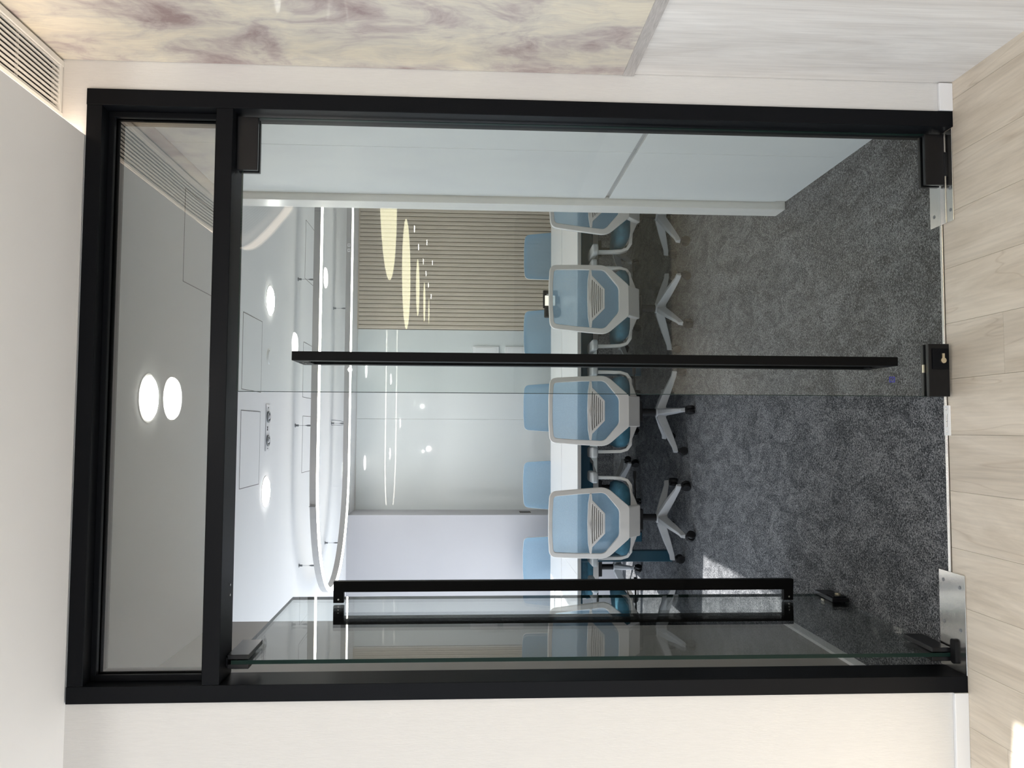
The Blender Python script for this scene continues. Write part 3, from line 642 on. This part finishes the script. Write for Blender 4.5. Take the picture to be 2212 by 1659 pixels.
def make_base(chair, ang):
    """five star base; its swivel angle differs from chair to chair"""
    if not hasattr(make_base, 'leg'):
        bm = bmesh.new()
        st = [(.0, .030, .135, .195), (.05, .028, .132, .190), (.16, .022, .098, .148), (.262, .0155, .070, .104), (.298, .0155, .066, .098)]; prev = None
        for x, wd, z0, z1 in st:
            rv = [bm.verts.new(p) for p in ((x, -wd, z0), (x, wd, z0), (x, wd*.62, z1), (x, -wd*.62, z1))]
            if prev:
                for i in range(4): bm.faces.new((prev[i], prev[(i+1) % 4], rv[(i+1) % 4], rv[i]))
            else: bm.faces.new(rv)
            prev = rv
        bm.faces.new(prev[::-1]); make_base.leg = obj('base_leg', bm, 'chair_grey', chair, .004, 2)
        bm = bmesh.new(); 
        for s in (-1, 1): cyl(bm, (0, s*.006, .029), (0, s*.025, .029), .0285, 20)
        cyl(bm, (0, -.025, .029), (0, .025, .029), .012, 12); cyl(bm, (0, 0, .03), (0, 0, .07), .008, 10); box(bm, -.020, .012, -.024, .024, .048, .060)
        make_base.caster = obj('caster', bm, 'rubber', chair, .002, 1)
        bm = bmesh.new(); cyl(bm, (0, 0, .125), (0, 0, .200), .042, 24, .036); make_base.hub = obj('hub', bm, 'chair_grey', chair, .005, 2)
        L, K = make_base.leg, make_base.caster; first = True
    else:
        h = make_base.hub.copy(); C.objects.link(h); h.parent = chair; first = False
    for i in range(5):
        a = ang+i*2*math.pi/5
        if first and i == 0: l, k = make_base.leg, make_base.caster
        else:
            l, k = make_base.leg.copy(), make_base.caster.copy()
            for q in (l, k): C.objects.link(q); q.parent = chair
        l.rotation_euler = (0, 0, a); k.location = (.290*math.cos(a), .290*math.sin(a), 0); k.rotation_euler = (0, 0, random.uniform(0, 6.28))
R = math.radians
near = [(1.532, 5.60, 3, -141, 'mesh-backed office chair half hidden by the cabinet post'), (.868, 5.62, 2, -47, 'office chair between the cabinet post and the long right door handle'),
        (.128, 5.62, 0, -88, 'office chair just left of the long right door handle, across the glass edge'), (-.61, 5.62, -1, -37, 'office chair seen through the open doorway beside the left door handle'),
        (-1.35, 5.62, -3, -8, 'leftmost near office chair, seen through the open door leaf')]
far = [(1.66, 7.30, 180, 20, 'far side office chair in front of the ribbed panel, next to the cabinet post'), (.925, 7.30, 181, 50, 'far side office chair behind the edge of the ribbed panel'),
       (.210, 7.30, 180, 5, 'far side office chair in front of the glass board joint'), (-.520, 7.30, 180, 33, 'far side office chair by the left end of the glass boards'),
       (-1.235, 7.30, 179, 61, 'far side office chair in front of the cool grey wall')]
allc = [(a, 'office chairs with backs to the door') for a in near]+[(a, 'office chairs along the far side of the table') for a in far]
chairs = []
for i, ((x, y, rz, ang, lab), grp) in enumerate(allc):
    c = proto if i == 0 else copy_tree(proto)
    chairs.append((c, ang-rz))
    c.location = (x, y, 0); c.rotation_euler = (0, 0, R(rz)); c['label'] = lab; c['category'] = 'chair'; c['group'] = grp
for c, ang in chairs: make_base(c, R(ang))
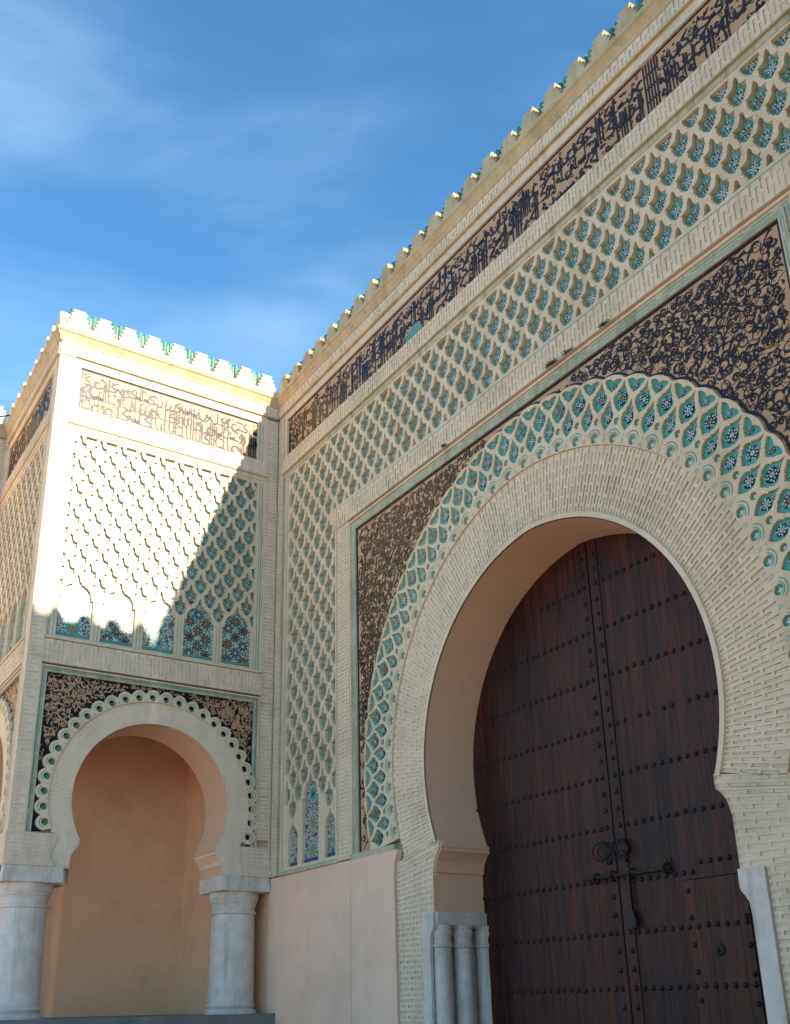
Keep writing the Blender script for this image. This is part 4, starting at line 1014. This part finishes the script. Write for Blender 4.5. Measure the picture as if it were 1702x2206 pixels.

=-=-=

- What you are asked to do -
Pictures in the records should not appear in your copy, but everything else must be transcribed exactly.

- Result of the task -
The Blender Python script for this scene continues. Write part 3, from line 642 on. This part finishes the script. Write for Blender 4.5. Take the picture to be 2212 by 1659 pixels.
def make_base(chair, ang):
    """five star base; its swivel angle differs from chair to chair"""
    if not hasattr(make_base, 'leg'):
        bm = bmesh.new()
        st = [(.0, .030, .135, .195), (.05, .028, .132, .190), (.16, .022, .098, .148), (.262, .0155, .070, .104), (.298, .0155, .066, .098)]; prev = None
        for x, wd, z0, z1 in st:
            rv = [bm.verts.new(p) for p in ((x, -wd, z0), (x, wd, z0), (x, wd*.62, z1), (x, -wd*.62, z1))]
            if prev:
                for i in range(4): bm.faces.new((prev[i], prev[(i+1) % 4], rv[(i+1) % 4], rv[i]))
            else: bm.faces.new(rv)
            prev = rv
        bm.faces.new(prev[::-1]); make_base.leg = obj('base_leg', bm, 'chair_grey', chair, .004, 2)
        bm = bmesh.new(); 
        for s in (-1, 1): cyl(bm, (0, s*.006, .029), (0, s*.025, .029), .0285, 20)
        cyl(bm, (0, -.025, .029), (0, .025, .029), .012, 12); cyl(bm, (0, 0, .03), (0, 0, .07), .008, 10); box(bm, -.020, .012, -.024, .024, .048, .060)
        make_base.caster = obj('caster', bm, 'rubber', chair, .002, 1)
        bm = bmesh.new(); cyl(bm, (0, 0, .125), (0, 0, .200), .042, 24, .036); make_base.hub = obj('hub', bm, 'chair_grey', chair, .005, 2)
        L, K = make_base.leg, make_base.caster; first = True
    else:
        h = make_base.hub.copy(); C.objects.link(h); h.parent = chair; first = False
    for i in range(5):
        a = ang+i*2*math.pi/5
        if first and i == 0: l, k = make_base.leg, make_base.caster
        else:
            l, k = make_base.leg.copy(), make_base.caster.copy()
            for q in (l, k): C.objects.link(q); q.parent = chair
        l.rotation_euler = (0, 0, a); k.location = (.290*math.cos(a), .290*math.sin(a), 0); k.rotation_euler = (0, 0, random.uniform(0, 6.28))
R = math.radians
near = [(1.532, 5.60, 3, -141, 'mesh-backed office chair half hidden by the cabinet post'), (.868, 5.62, 2, -47, 'office chair between the cabinet post and the long right door handle'),
        (.128, 5.62, 0, -88, 'office chair just left of the long right door handle, across the glass edge'), (-.61, 5.62, -1, -37, 'office chair seen through the open doorway beside the left door handle'),
        (-1.35, 5.62, -3, -8, 'leftmost near office chair, seen through the open door leaf')]
far = [(1.66, 7.30, 180, 20, 'far side office chair in front of the ribbed panel, next to the cabinet post'), (.925, 7.30, 181, 50, 'far side office chair behind the edge of the ribbed panel'),
       (.210, 7.30, 180, 5, 'far side office chair in front of the glass board joint'), (-.520, 7.30, 180, 33, 'far side office chair by the left end of the glass boards'),
       (-1.235, 7.30, 179, 61, 'far side office chair in front of the cool grey wall')]
allc = [(a, 'office chairs with backs to the door') for a in near]+[(a, 'office chairs along the far side of the table') for a in far]
chairs = []
for i, ((x, y, rz, ang, lab), grp) in enumerate(allc):
    c = proto if i == 0 else copy_tree(proto)
    chairs.append((c, ang-rz))
    c.location = (x, y, 0); c.rotation_euler = (0, 0, R(rz)); c['label'] = lab; c['category'] = 'chair'; c['group'] = grp
for c, ang in chairs: make_base(c, R(ang))
Keep writing the Blender script for this image. This is part 4, starting at line 1014. This part finishes the script. Write for Blender 4.5. Measure the picture as if it were 1702x2206 pixels.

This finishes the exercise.